As part of its continued commitment to making its science fully open, the CMS collaboration has just publicly released, in electronic format, the combination of CMS measurements that contributed to establishing the discovery of the Higgs boson in 2012. This release coincides with the publication of the Combine software - the statistical analysis tool that CMS developed during the first run of the Large Hadron Collider (LHC) to search for the unique particle, which has since been adopted throughout the collaboration.

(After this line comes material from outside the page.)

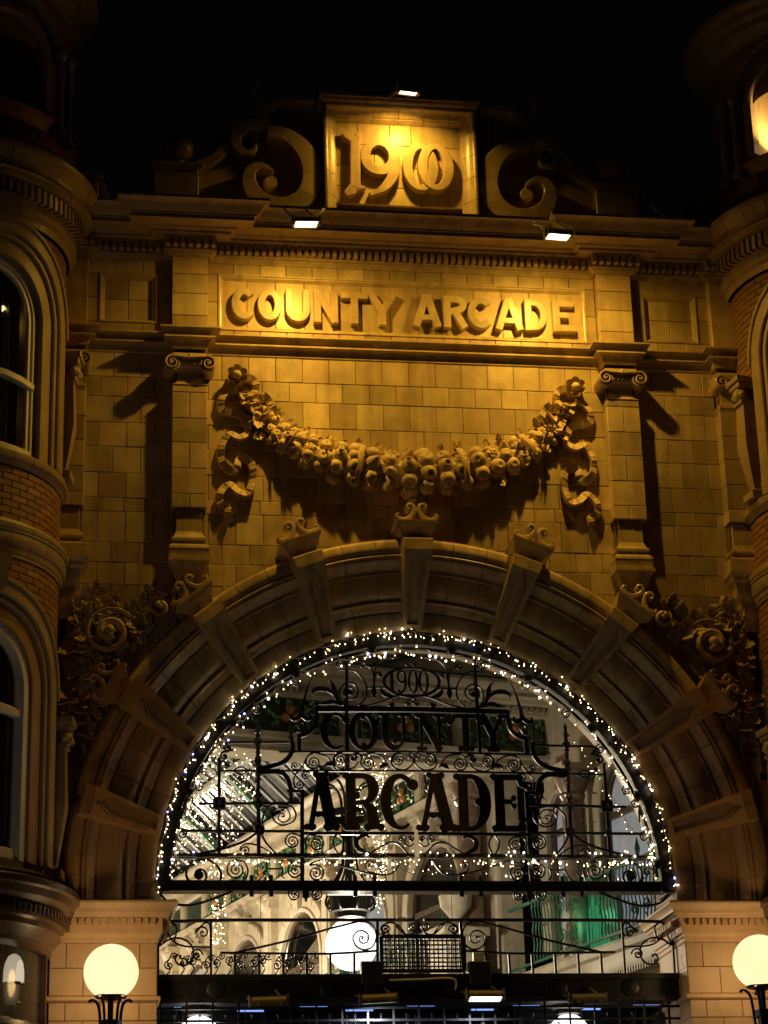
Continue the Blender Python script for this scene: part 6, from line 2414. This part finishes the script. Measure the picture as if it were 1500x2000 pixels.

Physics measurements based on data from the LHC are usually reported as a central value and its corresponding uncertainty. For instance, soon after observing the Higgs boson in LHC proton-proton collision data, CMS measured its mass as 125.3 plus or minus 0.6 GeV (the proton mass being about 1 GeV). But this figure is just a brief summary of the measurement outcome, a bit like the title of a book.
In a measurement, the full information extracted from the data is encoded in a mathematical function, known as the likelihood function, that includes the measured value of a quantity as well as its dependence on external factors. In the case of a CMS measurement, these factors encompass the calibration of the CMS detector, the accuracy of the CMS detector simulation used to facilitate the measurement and other systematic effects.
A likelihood function of a measurement based on LHC data can be complex, as many aspects need to be pinned down to fully understand the messy collisions that take place at the LHC. For example, the likelihood function of the combination of CMS Higgs boson discovery measurements, which CMS just released in electronic format, has nearly 700 parameters for a fixed value of the Higgs boson mass. Among these, only one - the number of Higgs bosons found in the data - is the physics parameter of interest, while the rest model systematic uncertainties.
Each of these parameters corresponds to a dimension of a multi-dimensional abstract space, in which the likelihood function can be drawn. It is hard for humans to visualise a space with more than a few dimensions, let alone one with many. The new release of the likelihood function of the CMS Higgs boson discovery measurements - the first likelihood function to be made publicly available by the collaboration - allows researchers to get around this problem. With a publicly accessible likelihood function, physicists outside the CMS collaboration can now precisely factor in the CMS Higgs boson discovery measurements in their studies.
The release of this likelihood function, as well as that of the Combine software, which is used to model the likelihood and fit the data, marks a new milestone in CMS's decade-long commitment to fully open science. It joins hundreds of open-access publications, the release of almost five petabytes of CMS data on the CERN open-data portal and the publication of its entire software framework on GitHub.